Accablé par la douleur d’avoir perdu un enfant, le père de Doudou, décédé lors de sa tentative de rallier l’Espagne, a clamé son innocence. Même s’il assume sa part de responsabilité dans sa stratégie. «J’ai payé au passeur pour que mon fils aille en Espagne. Il était âgé de 16 ans. Pour le voyage, j’ai payé à Maodo Guèye la somme de 250 mille. Si je savais que mon fils allait perdre la vie, je n’aurais jamais dû mettre mon argent dans ce voyage. Il y a beaucoup de jeunes qui sont partis. Aujourd’hui si c’était à refaire, je n’allais pas le faire. Je n’ai pas informé sa mère. J’avais voulu lui faire une surprise. J’attendais que Doudou arrive à destination avant de l’informer d’autant plus que je suis le responsable de la famille», dévoile Mamadou Lamine Faye. Comment avez-vous appris son décès ? «Il y a l’un des rescapés qui m’a informé. Avant d’arriver aux îles Canaries, la pirogue a eu des problèmes et les a poussés à rebrousser chemin. Et c’est au moment du retour que Doudou a perdu la vie après un malaise. Depuis lors si je vous dis que je suis normal, je vous mentirai. Je l’ai inscrit à l’école coranique et française.» Sa défense est très simple : il voulait offrir à son gamin un destin de gloire en investissant sur son talent de footballeur. «Il avait 16 ans. Il avait beaucoup de talent en football. Il a évolué à l’Institut Diambars. Je voulais juste lui ouvrir les portes du succès. Je l’ai amené voir des marabouts pour qu’il lui fasse des prières. Si je savais qu’il allait y rester, je n’aurais jamais pris le risque. Je suis devant vous, mais mon esprit n’est plus avec moi. Nombre de ses camarades sont partis. La pêche ne nourrit plus son homme. Je ne voulais pas prendre le risque d’enlever à mon fils la chance de réussir. Je ne voulais pas le laisser finir comme moi. Avec tout ce que j’ai vécu, cette histoire reste un cauchemar», relate Mamadou Lamine Faye.

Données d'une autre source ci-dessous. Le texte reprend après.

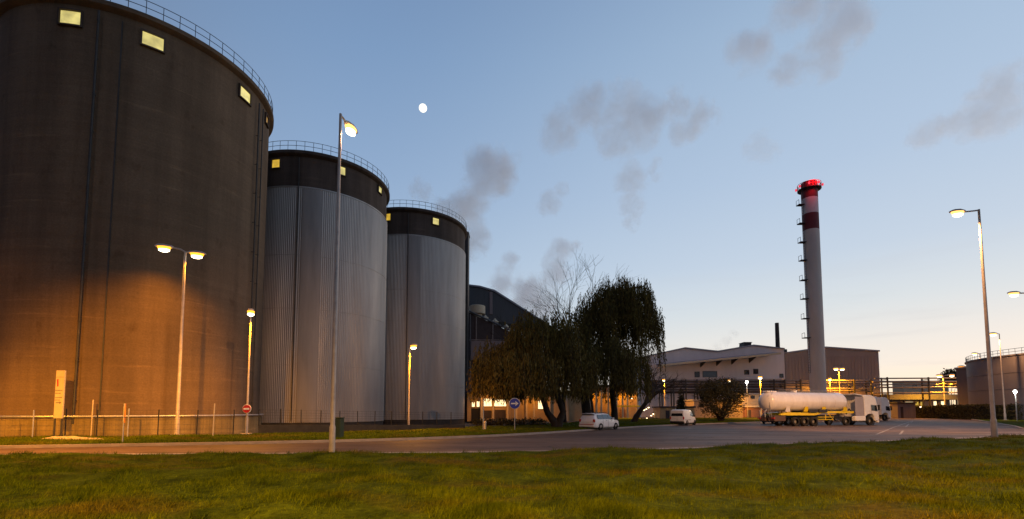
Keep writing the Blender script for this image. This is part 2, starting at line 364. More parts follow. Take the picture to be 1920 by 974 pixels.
# the road: everything between the two lawns
rb = MB(); up = [(x, interp(KERB, x)+1) for x in [p[0] for p in kerb_line]]
poly = [(x, y-.5) for x, y in lawn_line] + [(260, 90), (260, 200)] + list(reversed([(x, y+.6) for x, y in kerb_line]))
import mathutils
rb.v = [(x, y, 0) for x, y in poly]
rb.f = [tuple(t) for t in mathutils.geometry.tessellate_polygon([[Vector((x, y, 0)) for x, y in poly]])]
road = tag(rb.build('road', M['asphalt']), kind='structure')
def strip(line, off0, off1, z0, z1, name, m, step=.8):
    """a kerb: a low block that follows a line"""
    b = MB(); pts = dens(line, step); N = len(pts)
    for i, (x, y) in enumerate(pts):
        a = pts[max(i-1, 0)]; c_ = pts[min(i+1, N-1)]
        d = Vector((c_[0]-a[0], c_[1]-a[1])).normalized(); nx, ny = -d.y, d.x
        for o, z in ((off0, z0), (off0, z1), (off1, z1), (off1, z0)): b.v.append((x+nx*o, y+ny*o, z))
    for i in range(N-1):
        for k in range(3): b.f.append((i*4+k, (i+1)*4+k, (i+1)*4+k+1, i*4+k+1))
    return tag(b.build(name, m), kind='structure')
strip(kerb_line, 0, .18, -.05, .135, 'kerb', M['kerb'])
strip(lawn_line, -.12, .55, -.05, .05, 'kerb', M['kerb'])

# bumpy lawn in front
_hr = np.random.default_rng(3); _W = [(2*pi/_hr.uniform(.7, 2.6), _hr.uniform(0, 2*pi), _hr.uniform(0, 6)) for _ in range(12)]
def bumps(x, y):
    z = 0*x
    for k_, a_, p_ in _W: z = z + .30/k_*.12*np.sin(k_*(x*cos(a_)+y*sin(a_))+p_+.7*np.sin(.6*y+a_))
    return z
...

Ces propos ont poussé le président du Tribunal à le mettre devant ses responsabilités. «Un jeune ne peut pas prendre sa responsabilité. Ce sont les parents qui sont responsables. En plus c’est toi qui as donné de l’argent au passeur pour faire voyager ton fils ; d’où le second chef d’inculpation, complicité d’émigration clandestine. Sachez que ce n’est pas parce que vous êtes le père et le tuteur que vous pouvez faire ce que vous voulez ! Pourquoi prenez-vous le risque d’amener les enfants au péril de leur vie ? Les enfants ne vous appartiennent pas», dit le président du Tribunal de grande instance de Mbour.

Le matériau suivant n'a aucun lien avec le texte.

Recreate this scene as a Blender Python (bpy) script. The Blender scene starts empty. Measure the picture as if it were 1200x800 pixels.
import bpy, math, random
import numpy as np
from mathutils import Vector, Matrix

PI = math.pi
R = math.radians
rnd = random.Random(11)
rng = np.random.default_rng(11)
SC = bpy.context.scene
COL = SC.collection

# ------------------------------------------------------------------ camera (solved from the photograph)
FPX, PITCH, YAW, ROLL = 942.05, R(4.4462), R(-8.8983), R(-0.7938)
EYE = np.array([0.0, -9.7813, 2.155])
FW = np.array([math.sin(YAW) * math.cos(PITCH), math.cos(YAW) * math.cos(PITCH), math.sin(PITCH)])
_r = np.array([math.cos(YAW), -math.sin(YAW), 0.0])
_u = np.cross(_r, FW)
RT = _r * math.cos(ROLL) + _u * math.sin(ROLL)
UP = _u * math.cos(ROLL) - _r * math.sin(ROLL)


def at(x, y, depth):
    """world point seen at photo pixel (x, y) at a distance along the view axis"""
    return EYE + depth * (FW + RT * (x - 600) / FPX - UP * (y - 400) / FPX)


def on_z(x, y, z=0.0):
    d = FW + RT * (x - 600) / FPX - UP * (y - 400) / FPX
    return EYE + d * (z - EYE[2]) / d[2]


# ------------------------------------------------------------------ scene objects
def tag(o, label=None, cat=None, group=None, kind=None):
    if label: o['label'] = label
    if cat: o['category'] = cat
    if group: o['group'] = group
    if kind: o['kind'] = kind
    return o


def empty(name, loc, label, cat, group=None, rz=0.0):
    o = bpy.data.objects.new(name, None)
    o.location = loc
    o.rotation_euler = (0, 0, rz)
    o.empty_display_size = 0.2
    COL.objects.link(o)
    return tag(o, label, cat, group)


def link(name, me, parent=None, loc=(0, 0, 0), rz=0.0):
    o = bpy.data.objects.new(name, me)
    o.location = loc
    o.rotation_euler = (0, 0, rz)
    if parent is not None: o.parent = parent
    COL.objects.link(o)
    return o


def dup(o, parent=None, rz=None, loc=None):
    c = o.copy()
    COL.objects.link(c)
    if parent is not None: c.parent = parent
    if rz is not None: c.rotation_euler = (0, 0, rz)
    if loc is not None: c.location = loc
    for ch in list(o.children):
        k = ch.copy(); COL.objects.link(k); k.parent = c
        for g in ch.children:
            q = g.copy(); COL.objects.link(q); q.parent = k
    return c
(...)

Dans son réquisitoire, le procureur a chargé le père de Doudou et les autres personnes attraites à la barre. «La ville de Mbour et environs connaissent ces derniers temps des départs vers un supposé eldorado. C’est ainsi que Mamadou Lamine Faye, Serigne Dieng et autres ont organisé des voyages ou donné leurs enfants aux passeurs.»
Par ailleurs, l’avocat du père de Doudou, devenu le visage de la tragédie provoquée par l’émigration clandestine, réfute le chef d’accusation portant sur la mise en danger de la vie d’autrui. «Qu’un père de famille débourse de l’argent pour payer la mort de son fils, cela n’a pas de sens ! Tous les prévenus sont des pêcheurs. C‘est un pêcheur qui est traumatisé par la mort de son fils, donc sa place ce n’est pas la prison, mais chez lui. C’est parce qu’il porte un amour aveugle pour son enfant qu’il l’a inscrit à l’école française et coranique et mieux, il a été pensionnaire de Diambars. Qui est le père qui est mieux placé pour aimer son fils ? Comment une personne qui a perdu son enfant peut-elle faire son deuil en prison ?», interroge le conseil du vieux Lô, qui demande la relaxe de son client. «Je ne crois pas que ces personnes puissent être poursuivies comme complices. Et la légalité ne vous permet de retenir le délit de complicité. La peine est déjà là. Il faut faire de M. Faye le symbole de la lutte contre l’émigration clandestine», enchaîne Me Assane Dioma Ndiaye.
Les prévenus seront fixés sur le sort le 8 décembre prochain.